Your goal -
Examine the entries and show every line in which the word "Blender" is found.

Dataset rows -

┌──

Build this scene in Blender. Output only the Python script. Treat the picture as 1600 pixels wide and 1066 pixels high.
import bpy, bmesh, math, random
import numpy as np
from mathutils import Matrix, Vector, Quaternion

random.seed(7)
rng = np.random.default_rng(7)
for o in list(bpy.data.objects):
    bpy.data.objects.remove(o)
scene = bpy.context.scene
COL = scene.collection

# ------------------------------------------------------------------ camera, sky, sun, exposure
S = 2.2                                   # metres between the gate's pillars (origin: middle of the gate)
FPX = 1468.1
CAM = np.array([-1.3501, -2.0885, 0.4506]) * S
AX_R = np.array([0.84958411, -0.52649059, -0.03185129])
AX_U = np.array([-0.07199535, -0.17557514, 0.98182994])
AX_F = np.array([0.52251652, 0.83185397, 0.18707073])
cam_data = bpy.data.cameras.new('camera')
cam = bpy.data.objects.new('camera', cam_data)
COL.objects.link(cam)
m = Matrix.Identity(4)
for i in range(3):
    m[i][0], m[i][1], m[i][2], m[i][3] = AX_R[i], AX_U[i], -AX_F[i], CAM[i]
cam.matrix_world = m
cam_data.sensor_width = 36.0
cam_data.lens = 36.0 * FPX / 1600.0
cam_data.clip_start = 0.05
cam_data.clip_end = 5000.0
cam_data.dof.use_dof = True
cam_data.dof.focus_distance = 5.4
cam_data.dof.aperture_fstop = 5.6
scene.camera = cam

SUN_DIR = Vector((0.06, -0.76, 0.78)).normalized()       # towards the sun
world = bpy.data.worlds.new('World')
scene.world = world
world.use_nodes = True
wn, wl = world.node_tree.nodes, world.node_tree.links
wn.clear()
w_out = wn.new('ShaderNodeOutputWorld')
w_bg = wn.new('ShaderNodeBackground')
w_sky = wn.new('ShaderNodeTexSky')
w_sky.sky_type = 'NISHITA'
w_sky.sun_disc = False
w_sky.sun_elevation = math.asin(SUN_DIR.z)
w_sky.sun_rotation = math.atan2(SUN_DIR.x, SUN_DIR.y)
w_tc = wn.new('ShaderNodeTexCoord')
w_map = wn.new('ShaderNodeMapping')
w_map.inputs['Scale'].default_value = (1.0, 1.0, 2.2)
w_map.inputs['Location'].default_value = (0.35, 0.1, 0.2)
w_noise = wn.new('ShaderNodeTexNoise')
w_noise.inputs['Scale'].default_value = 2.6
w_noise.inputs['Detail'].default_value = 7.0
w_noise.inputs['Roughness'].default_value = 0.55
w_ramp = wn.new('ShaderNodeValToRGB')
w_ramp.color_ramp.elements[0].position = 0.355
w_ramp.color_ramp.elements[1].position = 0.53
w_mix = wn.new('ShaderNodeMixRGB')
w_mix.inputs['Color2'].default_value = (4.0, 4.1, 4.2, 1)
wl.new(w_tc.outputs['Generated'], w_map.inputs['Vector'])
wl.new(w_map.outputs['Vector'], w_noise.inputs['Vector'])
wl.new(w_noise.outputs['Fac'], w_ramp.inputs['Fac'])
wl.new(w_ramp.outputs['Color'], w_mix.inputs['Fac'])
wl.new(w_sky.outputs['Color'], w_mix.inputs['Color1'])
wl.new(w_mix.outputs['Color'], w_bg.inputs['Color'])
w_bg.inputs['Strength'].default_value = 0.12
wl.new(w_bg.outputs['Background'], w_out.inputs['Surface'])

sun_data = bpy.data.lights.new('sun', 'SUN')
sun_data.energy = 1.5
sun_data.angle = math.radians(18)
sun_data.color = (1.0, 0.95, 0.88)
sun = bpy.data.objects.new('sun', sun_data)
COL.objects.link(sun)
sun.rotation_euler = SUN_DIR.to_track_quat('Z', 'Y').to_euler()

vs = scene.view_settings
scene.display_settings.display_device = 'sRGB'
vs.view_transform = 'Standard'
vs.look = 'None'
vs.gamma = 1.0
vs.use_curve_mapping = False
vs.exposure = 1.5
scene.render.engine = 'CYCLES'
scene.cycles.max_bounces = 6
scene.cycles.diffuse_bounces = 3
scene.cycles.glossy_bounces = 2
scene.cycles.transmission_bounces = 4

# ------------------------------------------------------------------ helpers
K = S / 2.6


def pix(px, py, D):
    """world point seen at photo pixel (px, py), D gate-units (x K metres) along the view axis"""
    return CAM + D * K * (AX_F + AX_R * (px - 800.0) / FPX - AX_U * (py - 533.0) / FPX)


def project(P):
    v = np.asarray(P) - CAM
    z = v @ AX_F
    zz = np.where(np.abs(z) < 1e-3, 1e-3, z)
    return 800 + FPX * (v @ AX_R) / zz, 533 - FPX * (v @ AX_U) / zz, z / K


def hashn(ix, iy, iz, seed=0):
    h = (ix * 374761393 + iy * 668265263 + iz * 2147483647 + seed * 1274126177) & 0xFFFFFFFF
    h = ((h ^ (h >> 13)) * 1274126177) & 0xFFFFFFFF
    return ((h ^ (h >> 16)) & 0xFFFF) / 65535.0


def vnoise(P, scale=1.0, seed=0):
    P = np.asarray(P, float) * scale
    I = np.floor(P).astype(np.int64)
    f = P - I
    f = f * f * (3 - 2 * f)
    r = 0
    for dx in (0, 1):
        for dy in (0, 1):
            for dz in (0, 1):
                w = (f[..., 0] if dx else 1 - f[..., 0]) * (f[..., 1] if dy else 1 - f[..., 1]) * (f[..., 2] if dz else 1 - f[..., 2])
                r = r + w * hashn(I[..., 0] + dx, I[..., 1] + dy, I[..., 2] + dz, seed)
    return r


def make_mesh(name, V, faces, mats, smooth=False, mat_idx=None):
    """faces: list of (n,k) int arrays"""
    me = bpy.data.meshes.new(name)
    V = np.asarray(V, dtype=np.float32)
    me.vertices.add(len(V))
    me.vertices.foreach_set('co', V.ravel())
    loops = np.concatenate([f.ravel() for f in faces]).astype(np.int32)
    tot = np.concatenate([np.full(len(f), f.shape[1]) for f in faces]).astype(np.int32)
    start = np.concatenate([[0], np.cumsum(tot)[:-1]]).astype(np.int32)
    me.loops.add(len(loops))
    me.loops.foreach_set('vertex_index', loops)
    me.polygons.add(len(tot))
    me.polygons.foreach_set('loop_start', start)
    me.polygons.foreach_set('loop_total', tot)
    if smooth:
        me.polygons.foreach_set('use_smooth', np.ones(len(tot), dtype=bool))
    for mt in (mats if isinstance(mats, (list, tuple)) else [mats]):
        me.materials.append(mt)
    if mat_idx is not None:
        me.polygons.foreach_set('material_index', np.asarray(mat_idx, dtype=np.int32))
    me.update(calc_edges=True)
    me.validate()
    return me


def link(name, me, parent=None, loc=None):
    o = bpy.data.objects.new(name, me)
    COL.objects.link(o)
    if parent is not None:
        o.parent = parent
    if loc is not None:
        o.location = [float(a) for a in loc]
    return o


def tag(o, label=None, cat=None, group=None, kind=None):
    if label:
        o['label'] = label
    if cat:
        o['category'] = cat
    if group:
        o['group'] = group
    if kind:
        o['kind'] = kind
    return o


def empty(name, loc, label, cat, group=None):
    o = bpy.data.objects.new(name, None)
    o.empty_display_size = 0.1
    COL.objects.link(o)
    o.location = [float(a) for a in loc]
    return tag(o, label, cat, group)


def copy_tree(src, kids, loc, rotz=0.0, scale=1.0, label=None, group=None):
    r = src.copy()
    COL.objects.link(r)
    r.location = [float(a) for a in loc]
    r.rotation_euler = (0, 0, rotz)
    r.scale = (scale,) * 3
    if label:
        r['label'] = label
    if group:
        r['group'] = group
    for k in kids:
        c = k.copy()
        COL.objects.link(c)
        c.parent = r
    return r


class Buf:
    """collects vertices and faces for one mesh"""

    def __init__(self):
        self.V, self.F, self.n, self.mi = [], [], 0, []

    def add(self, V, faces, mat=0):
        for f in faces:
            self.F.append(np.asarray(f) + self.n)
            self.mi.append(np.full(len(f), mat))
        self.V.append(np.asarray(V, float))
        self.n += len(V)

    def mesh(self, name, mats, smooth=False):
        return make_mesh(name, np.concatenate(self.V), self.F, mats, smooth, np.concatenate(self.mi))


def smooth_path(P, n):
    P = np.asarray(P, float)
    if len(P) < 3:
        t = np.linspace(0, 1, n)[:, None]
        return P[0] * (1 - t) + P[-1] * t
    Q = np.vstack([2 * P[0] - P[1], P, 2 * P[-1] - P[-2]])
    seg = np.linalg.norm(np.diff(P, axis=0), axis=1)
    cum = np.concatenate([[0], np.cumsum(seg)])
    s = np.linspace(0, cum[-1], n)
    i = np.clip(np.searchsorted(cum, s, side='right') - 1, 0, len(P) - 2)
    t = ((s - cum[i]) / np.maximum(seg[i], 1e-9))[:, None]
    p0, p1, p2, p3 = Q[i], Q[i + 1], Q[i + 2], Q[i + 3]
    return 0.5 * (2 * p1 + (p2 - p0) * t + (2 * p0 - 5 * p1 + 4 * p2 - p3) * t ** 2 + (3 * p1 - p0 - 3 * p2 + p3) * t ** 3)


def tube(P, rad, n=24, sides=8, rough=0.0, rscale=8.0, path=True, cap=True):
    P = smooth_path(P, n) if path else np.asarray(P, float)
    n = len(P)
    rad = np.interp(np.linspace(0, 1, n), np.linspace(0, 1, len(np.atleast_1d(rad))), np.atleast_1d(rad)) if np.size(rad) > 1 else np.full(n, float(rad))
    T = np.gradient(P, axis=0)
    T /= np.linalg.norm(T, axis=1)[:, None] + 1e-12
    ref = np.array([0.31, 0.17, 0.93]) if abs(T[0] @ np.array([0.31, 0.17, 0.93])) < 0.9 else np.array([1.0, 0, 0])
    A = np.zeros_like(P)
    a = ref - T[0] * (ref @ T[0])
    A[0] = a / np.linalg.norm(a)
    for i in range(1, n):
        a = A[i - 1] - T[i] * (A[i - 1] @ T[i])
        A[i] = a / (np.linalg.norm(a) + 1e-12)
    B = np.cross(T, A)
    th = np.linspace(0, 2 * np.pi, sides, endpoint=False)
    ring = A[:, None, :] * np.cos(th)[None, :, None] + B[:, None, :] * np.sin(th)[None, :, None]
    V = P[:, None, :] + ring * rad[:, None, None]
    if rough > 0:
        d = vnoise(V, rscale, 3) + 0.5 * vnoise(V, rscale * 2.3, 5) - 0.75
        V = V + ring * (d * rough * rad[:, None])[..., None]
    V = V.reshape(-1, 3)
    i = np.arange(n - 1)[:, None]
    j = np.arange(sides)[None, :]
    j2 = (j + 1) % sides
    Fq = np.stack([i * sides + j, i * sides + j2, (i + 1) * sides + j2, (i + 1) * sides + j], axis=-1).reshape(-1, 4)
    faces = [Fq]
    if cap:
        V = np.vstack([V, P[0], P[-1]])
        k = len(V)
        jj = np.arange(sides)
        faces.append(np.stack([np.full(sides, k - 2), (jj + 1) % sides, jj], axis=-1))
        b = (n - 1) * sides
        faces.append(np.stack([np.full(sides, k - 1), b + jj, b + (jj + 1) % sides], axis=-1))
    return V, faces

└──
┌──

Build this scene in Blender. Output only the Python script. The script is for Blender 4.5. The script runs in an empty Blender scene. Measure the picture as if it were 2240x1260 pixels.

└──

Finished answer -
Build this scene in Blender. Output only the Python script. Treat the picture as 1600 pixels wide and 1066 pixels high.
Build this scene in Blender. Output only the Python script. The script is for Blender 4.5. The script runs in an empty Blender scene. Measure the picture as if it were 2240x1260 pixels.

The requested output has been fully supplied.